I watched a Youtube video, “Feynman’s Lost Lecture”. It is not the lecture itself (which is lost..) but Sanderson covers the content of the lecture – “an elementary demonstration of why planets orbit in ellipses”.

He quotes Feynman himself defining “elementary”:

I am going to give what I will call an elementary demonstration. But elementary does not mean easy to understand. Elementary means that very little is required to know ahead of time to understand it, except to have an infinite amount of intelligence.

I propose that this definition captures the perfect good-first-bug, too.

Elementary Bugs

An elementary bug is not an easy bug. An elementary bug is one that requires very little knowledge of the software ahead of time, except to have the skills to figure things out.

A newcomer does not have the breadth of knowledge that an experienced developer does. For example, members of the Taskcluster team understand how all of the microservices and workers fit together, how they are deployed, and how Firefox CI utilizes the functionality. A task that requires understanding all of these things would take a long time, even for a highly skilled newcomer to the project. But a task limited to, say, a single microservice or library provides a much more manageable scope.

Bug 1455130, “Add pagination to auth.listRoles”, is a good example. Solving this bug requires that the contributor understand the API method definitions in the Auth service, and how Taskcluster handles pagination. It does not involve understanding how Taskcluster, as a whole, functions. So: a little bit of knowledge (of JS, of Git, of HTTP APIs), and the skills to jump into a codebase, find similar implementations, adopt a coding style, and so on.

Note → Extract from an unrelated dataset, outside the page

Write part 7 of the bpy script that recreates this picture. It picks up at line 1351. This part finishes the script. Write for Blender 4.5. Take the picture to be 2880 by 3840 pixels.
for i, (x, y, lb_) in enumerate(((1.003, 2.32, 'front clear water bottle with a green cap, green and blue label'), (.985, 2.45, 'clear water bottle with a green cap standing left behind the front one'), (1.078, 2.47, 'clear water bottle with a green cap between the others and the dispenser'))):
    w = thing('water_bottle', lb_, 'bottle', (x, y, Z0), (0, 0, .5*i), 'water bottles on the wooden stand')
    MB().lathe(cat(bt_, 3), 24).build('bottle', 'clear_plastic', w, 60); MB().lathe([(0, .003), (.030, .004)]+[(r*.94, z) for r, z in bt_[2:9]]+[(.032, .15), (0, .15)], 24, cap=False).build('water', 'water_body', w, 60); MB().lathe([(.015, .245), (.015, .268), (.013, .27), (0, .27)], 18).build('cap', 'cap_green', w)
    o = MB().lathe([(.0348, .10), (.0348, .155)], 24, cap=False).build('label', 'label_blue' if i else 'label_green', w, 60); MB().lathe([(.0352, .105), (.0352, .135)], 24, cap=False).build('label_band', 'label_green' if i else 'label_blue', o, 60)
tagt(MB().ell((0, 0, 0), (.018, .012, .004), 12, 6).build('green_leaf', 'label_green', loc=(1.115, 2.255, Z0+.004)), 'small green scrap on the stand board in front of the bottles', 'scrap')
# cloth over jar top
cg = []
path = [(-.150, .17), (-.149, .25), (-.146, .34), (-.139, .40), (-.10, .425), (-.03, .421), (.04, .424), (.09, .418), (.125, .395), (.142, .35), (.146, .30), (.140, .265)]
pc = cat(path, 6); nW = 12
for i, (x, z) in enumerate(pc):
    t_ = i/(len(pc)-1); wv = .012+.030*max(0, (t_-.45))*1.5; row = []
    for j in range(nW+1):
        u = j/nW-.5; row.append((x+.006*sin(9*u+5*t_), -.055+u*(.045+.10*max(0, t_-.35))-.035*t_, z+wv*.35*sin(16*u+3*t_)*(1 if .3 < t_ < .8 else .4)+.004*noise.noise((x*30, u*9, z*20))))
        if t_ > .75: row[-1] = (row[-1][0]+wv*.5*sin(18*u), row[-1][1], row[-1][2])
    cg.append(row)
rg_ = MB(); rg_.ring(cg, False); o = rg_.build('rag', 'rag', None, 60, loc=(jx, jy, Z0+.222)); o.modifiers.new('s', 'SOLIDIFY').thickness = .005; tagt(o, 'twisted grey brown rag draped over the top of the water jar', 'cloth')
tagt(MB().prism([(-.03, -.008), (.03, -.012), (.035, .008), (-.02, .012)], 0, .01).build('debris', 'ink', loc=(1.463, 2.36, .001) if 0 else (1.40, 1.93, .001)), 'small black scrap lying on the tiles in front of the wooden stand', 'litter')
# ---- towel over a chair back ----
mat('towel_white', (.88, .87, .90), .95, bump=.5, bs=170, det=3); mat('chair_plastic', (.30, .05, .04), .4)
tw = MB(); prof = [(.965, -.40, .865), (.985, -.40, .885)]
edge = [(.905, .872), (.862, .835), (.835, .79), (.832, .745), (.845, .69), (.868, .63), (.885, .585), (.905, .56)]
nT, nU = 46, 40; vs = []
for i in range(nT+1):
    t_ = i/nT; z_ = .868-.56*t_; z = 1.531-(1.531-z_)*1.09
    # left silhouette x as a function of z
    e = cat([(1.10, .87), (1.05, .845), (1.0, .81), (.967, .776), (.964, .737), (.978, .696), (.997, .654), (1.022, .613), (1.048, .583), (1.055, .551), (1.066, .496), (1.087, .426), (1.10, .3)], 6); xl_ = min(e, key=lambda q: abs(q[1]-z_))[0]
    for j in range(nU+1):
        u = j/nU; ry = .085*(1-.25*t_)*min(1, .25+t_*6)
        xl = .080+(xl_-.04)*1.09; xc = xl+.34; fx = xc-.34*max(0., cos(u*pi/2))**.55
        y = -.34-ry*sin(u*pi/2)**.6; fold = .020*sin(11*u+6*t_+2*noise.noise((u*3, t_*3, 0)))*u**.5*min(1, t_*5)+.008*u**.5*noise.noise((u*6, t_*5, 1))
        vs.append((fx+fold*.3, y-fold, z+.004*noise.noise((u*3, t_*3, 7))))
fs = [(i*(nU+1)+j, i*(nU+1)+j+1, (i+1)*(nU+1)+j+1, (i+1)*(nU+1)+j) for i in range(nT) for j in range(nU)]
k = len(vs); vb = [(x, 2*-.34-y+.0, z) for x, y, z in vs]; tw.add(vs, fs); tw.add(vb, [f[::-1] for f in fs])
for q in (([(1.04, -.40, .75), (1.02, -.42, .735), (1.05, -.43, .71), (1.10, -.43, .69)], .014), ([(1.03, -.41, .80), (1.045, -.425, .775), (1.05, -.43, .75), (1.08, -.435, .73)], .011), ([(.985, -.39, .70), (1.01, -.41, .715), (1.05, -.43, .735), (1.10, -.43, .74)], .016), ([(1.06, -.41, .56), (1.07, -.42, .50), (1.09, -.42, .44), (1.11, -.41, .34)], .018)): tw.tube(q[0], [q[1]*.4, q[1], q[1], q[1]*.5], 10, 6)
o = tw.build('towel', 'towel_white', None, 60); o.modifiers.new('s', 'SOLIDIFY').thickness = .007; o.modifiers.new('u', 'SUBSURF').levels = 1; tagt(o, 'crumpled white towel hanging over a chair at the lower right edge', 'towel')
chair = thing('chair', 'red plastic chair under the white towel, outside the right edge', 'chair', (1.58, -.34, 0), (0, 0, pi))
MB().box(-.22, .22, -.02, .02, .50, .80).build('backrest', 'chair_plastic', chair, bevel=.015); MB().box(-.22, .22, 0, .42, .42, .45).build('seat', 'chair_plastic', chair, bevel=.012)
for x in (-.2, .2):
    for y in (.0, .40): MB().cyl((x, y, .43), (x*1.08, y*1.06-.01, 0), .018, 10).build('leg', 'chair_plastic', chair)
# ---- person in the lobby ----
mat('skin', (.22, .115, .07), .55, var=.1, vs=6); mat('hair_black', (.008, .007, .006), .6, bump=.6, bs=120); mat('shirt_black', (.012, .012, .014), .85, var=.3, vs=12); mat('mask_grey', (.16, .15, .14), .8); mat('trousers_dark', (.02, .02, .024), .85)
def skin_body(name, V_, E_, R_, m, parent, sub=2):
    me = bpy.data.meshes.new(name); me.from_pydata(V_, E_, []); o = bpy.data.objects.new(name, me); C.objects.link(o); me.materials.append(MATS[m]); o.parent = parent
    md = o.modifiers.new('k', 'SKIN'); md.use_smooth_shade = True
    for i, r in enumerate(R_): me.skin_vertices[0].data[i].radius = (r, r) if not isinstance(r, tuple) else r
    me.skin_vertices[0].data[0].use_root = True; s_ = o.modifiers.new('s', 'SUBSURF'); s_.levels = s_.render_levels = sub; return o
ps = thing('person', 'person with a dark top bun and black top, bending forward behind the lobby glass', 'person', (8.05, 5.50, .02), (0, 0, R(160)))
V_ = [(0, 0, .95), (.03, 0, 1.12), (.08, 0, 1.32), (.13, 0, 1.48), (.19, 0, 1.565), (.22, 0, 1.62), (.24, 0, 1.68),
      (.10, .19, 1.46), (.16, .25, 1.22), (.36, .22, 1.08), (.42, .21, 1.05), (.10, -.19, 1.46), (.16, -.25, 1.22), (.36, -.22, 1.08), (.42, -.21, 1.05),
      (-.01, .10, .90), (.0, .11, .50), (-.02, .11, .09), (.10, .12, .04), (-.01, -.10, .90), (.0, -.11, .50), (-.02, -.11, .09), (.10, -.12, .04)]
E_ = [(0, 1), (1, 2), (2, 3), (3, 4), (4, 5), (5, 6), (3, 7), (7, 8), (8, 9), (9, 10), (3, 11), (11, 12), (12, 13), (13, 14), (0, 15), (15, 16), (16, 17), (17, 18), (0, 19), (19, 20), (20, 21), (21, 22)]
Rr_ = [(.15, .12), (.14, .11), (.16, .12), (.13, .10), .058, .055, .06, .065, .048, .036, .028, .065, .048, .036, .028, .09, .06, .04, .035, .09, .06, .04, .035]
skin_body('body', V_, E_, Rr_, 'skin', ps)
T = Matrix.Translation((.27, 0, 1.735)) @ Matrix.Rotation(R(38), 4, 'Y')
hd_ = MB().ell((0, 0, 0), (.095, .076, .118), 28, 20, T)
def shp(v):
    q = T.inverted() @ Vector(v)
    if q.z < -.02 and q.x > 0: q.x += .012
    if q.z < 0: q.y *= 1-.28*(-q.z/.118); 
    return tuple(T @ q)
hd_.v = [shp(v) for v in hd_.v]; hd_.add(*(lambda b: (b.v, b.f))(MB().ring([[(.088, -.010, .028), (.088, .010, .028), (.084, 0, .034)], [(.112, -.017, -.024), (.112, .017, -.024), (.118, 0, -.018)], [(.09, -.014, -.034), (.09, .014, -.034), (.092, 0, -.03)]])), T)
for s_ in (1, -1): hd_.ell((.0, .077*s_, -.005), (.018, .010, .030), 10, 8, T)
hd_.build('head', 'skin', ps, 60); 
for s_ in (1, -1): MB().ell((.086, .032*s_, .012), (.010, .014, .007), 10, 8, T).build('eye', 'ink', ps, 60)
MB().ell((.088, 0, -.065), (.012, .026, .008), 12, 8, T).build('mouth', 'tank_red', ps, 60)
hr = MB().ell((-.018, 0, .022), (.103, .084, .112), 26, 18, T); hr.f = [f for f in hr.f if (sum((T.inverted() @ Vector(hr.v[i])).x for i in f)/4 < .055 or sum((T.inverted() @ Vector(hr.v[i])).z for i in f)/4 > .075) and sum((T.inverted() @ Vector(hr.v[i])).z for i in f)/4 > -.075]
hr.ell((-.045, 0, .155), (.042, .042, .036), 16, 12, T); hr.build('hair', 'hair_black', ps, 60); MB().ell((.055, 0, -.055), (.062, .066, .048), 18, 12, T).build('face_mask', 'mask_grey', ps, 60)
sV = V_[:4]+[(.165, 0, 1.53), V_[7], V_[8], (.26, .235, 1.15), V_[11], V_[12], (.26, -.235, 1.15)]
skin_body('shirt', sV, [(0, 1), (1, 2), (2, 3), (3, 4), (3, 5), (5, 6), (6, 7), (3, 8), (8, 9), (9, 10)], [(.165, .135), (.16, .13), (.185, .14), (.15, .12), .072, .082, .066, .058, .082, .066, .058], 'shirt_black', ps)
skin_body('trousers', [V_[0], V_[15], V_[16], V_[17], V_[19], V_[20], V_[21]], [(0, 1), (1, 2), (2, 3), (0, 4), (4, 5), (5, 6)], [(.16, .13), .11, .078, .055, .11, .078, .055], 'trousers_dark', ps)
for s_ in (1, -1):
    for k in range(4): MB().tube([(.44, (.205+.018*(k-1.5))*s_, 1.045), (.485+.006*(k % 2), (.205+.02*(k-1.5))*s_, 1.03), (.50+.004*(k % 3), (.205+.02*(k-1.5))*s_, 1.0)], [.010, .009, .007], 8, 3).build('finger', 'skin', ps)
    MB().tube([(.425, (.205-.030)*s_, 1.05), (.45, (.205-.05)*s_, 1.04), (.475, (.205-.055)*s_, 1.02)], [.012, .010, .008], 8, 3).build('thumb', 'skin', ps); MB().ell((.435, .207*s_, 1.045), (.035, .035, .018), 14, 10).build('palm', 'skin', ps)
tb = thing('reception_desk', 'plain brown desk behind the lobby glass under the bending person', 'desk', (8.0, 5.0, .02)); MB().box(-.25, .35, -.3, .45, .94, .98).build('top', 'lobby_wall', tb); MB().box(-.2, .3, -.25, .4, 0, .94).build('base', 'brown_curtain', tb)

Having completed a bug like this, a budding contributor can use their newfound understanding as a home base to start exploring related topics. Having understood that the Auth services is concerned with Clients and Roles, what are those? How do they relate to permissions to do things, and what sort of things? What scopes are required to create a task? What can a task do? Before long, the intrepid contributor is a Taskcluster pro..

Other forms of elementary bugs might include:

  • Refactoring an existing, well-tested function (so, only need to understand what the function does and how to do it better)
  • Adding unit tests for well-factored functions (but not integration tests, which by their nature require too much knowledge of how things fit together)
  • Implementing a new component from a well-defined specification (such as a new React component)

By contrast, some things do not make good first bugs:

  • Repetitive tasks such as renaming or fixing lint (but note that these can be good for practicing version-control processes!)
  • Open-ended debugging, which often involves a lot of intuition (born of experience) and digging through layers a newcomer will not be familiar with
  • Anything requiring design, as a newcomer lacks the perspective to evaluate designs’ suitability to the situation

I have found the term “elementary” to be a helpful yardstick in evaluating whether to tag something as a good-first-bug. Hopefully it can help others as well!